Biden says he is ‘disappointed’ at Xi Jinping skipping India’s G20 summit

Joe Biden said he is “disappointed” his Chinese counterpart Xi Jinping will be skipping the G20 summit in India.

The comments came a day before the Chinese foreign ministry officially confirmed on Monday that China’s premier Li Qiang will lead the Chinese delegation for the two-day summit, suggesting Mr Xi’s absence at the G20 summit.

The US president, however, said he is “going to get to see him” anyway.

“I am disappointed, but I am going to get to see him,” Mr Biden told reporters on Sunday in Rehoboth Beach, Delaware, when asked about Mr Xi’s absence.

Mr Biden is scheduled to reach India on Thursday to attend the G20 summit alongside the leaders of two dozen countries of the grouping. This will be followed by a trip to Vietnam as his administration seeks to strengthen US relations in Asia.

“I want a little more... coordination. I think they both (India and Vietnam) want much closer relations with the United States and that can be very helpful,” Mr Biden said.

He will also hold a bilateral meeting with Indian prime minister Narendra Modi, the White House announced.

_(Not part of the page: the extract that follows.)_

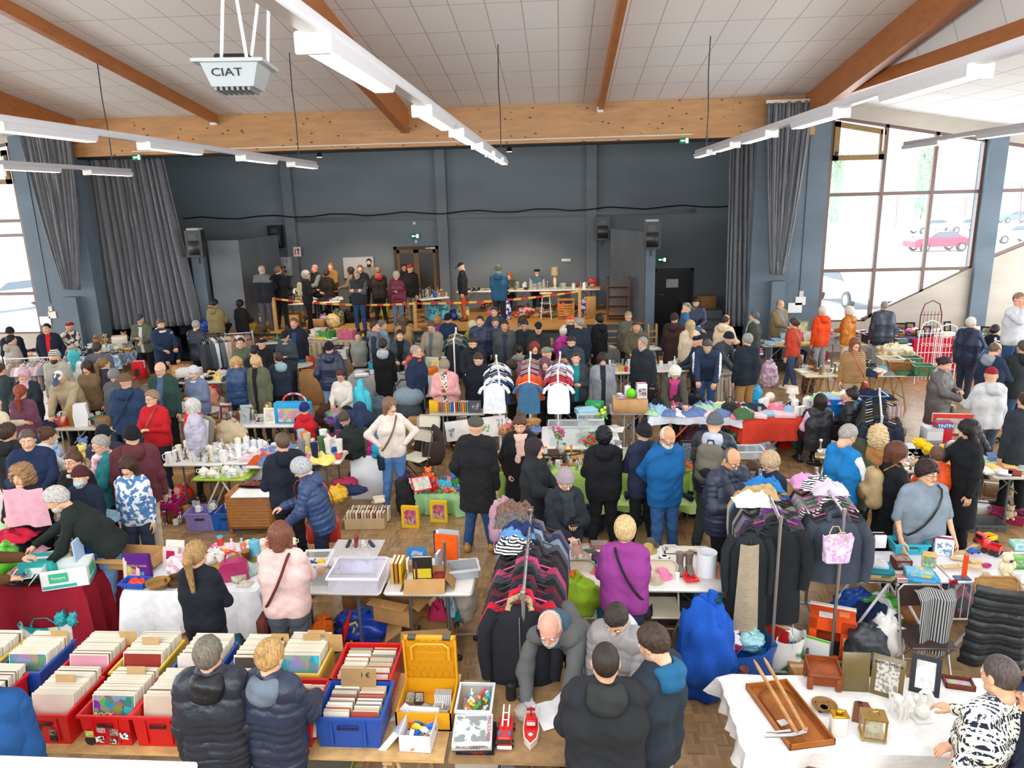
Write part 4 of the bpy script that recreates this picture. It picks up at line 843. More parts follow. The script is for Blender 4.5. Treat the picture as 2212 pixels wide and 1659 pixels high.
 # ====== THE GOODS: one builder per kind, meshes shared between copies
KB={}
def kind(f):KB[f.__name__[2:]]=f;return f
def Sp(kd,loc,rot=0,c=('P:888888',),label='',cat=None,group=None,s=1,name=None,**kw):
 key=('kind',kd,tuple(sorted(kw.items())))
 def mk():
  out=[]
  for pn,mb,sl in KB[kd](**kw):out.append((pn,mb.mesh(pn or kd,80 if kd in('sack','cloth','tote','hung')else 38),sl))
  return out
 ps=Cc(key,mk);nm=name or NAMES.get(kd,kd);cat=cat or CATS.get(kd,nm.replace('_',' '))
 pick=lambda sl:[c[min(i,len(c)-1)]for i in sl]
 if ps[0][0]=='':o=Ob(nm,ps[0][1],pick(ps[0][2]));rest=ps[1:]
 else:o=Em(nm);rest=ps
 o.location=loc;o.rotation_euler=rot if isinstance(rot,(tuple,list))else(0,0,rot)
 if isinstance(s,(tuple,list)):o.scale=s
 elif s!=1:o.scale=(s,s,s)
 for pn,me,sl in rest:
  if pn.startswith('>'):Ob(pn[1:],me,pick(sl),last)
  else:last=Ob(pn,me,pick(sl),o)
 return tag(o,label,cat,group)
NAMES={};CATS={}
def nm(kd,name,cat=None):NAMES[kd]=name;CATS[kd]=cat or name.replace('_',' ')
ZT=.75
def I(kd,px,py,rot=0,c=('P:888888',),label='',z=ZT,**kw):
 """put a thing with the middle of its base at a pixel of the photograph, on a surface at height z"""
 p=P(px,py,z+.002);return Sp(kd,p,rad(rot),c if isinstance(c,tuple)else(c,),label,**kw)
 # ---- crockery and small wares
@kind
def k_mug(h=.09,r=.042):return[('',MB().la([(.0,.004),(r*.8,0),(r,.01),(r*1.02,h),(r*.93,h),(r*.9,.012),(0,.01)],16,cap0=False,cap1=False).tu([(r,0,h*.8),(r*1.6,0,h*.75),(r*1.65,0,h*.35),(r,0,h*.22)],.006,6),[0])]
@kind
def k_cup():return[('',MB().la([(0,.012),(.02,.012),(.04,.05),(.045,.065),(.041,.065),(.02,.02),(0,.02)],16).tu([(.04,0,.055),(.062,0,.052),(.06,0,.03),(.033,0,.026)],.004,6),[0]),('saucer',MB().la([(0,0),(.04,0),(.07,.013),(.068,.016),(.03,.008),(0,.008)],18),[0])]
@kind
def k_plate(r=.12):return[('',MB().la([(0,0),(r*.55,0),(r,.02),(r,.024),(r*.6,.007),(0,.007)],22),[0])]
@kind
def k_bowl(r=.09,h=.07):return[('',MB().la([(0,.0),(r*.45,0),(r*.85,h*.5),(r,h),(r*.93,h),(r*.75,h*.45),(r*.3,.012),(0,.012)],20),[0])]
@kind
def k_teapot(s=1):return[('body',MB().la([(0,0),(.045,0),(.075,.03),(.08,.065),(.055,.1),(.035,.108),(0,.108)],18),[0]),('lid',MB().la([(.042,.105),(.03,.12),(.008,.128),(.014,.14),(.0,.148)],14),[0]),('spout',MB().tu([(.065,0,.045),(.1,0,.07),(.12,0,.115)],[.018,.013,.009],8),[0]),('handle',MB().tu([(-.05,0,.1),(-.1,0,.1),(-.11,0,.055),(-.072,0,.03)],.007,7),[0])]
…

“While in New Delhi, the President will also commend Prime Minister Modi’s leadership of the G20 and reaffirm the US commitment to the G20 as the premier forum of economic cooperation, including by hosting it in 2026,” read the statement.

The White House said Mr Biden will discuss “the economic and social impacts of Putin’s war in Ukraine” among other global issues amid Indian officials’ reluctance to discuss the Ukraine conflict, an issue threatening to overshadow the summit.

India, which has taken a neutral stance in Russia’s war on Ukraine war by calling for diplomacy and dialogue, has maintained close relations with the US and its allies.

In a show of their growing partnership, Mr Biden rolled out the red carpet for Mr Modi at the White House in June, with secretary of state Anthony Blinken lauding India-US relations as “boundless”.

Washington is courting Delhi to counter China, despite India taking advantage of large amounts of cheap energy imports and weapons supplies from Moscow.

On Monday, Chinese foreign ministry spokesperson Nao Ming said at a regular press briefing in Beijing that China hoped India is able to consolidate a consensus at the summit.

“Li Qiang will lead the representatives to attend G20 summit. It’s an important global international forum. China has always attached importance on it and actively participated,” she said.

She appeared to sidestep the question on Mr Xi’s attendance without confirming if the Chinese president will attend the summit remotely. The chances of China’s most senior leaders being physically present simultaneously at a summit outside their home country seem to be remote.

Mr Biden held talks with Mr Xi at the G20 summit last year in Bali under Indonesia’s presidency.

The two will still have a chance to meet in November during the Asia Pacific Economic Cooperation in San Francisco.

Ties between the US and China remain frosty despite a number of diplomatic visits from Washington to China amid spiralling diplomatic and trade issues.

Their relationship remains tense despite a flurry of diplomatic visits from Washington this year to revive dialogue.

The progress in ties following Mr Xi and Mr Biden’s bilateral talks in Bali in November last year was marred by the US president’s order to shoot down an alleged Chinese spy balloon in the skies above the US.

This incident resulted in a significant delay in efforts to initiate dialogue by several months.

The relations have deteriorated over issues that include Russia’s Ukraine invasion, alleged human rights violations in Xinjiang and Hong Kong, the Taiwan issue and Beijing’s growing presence in the South China Sea.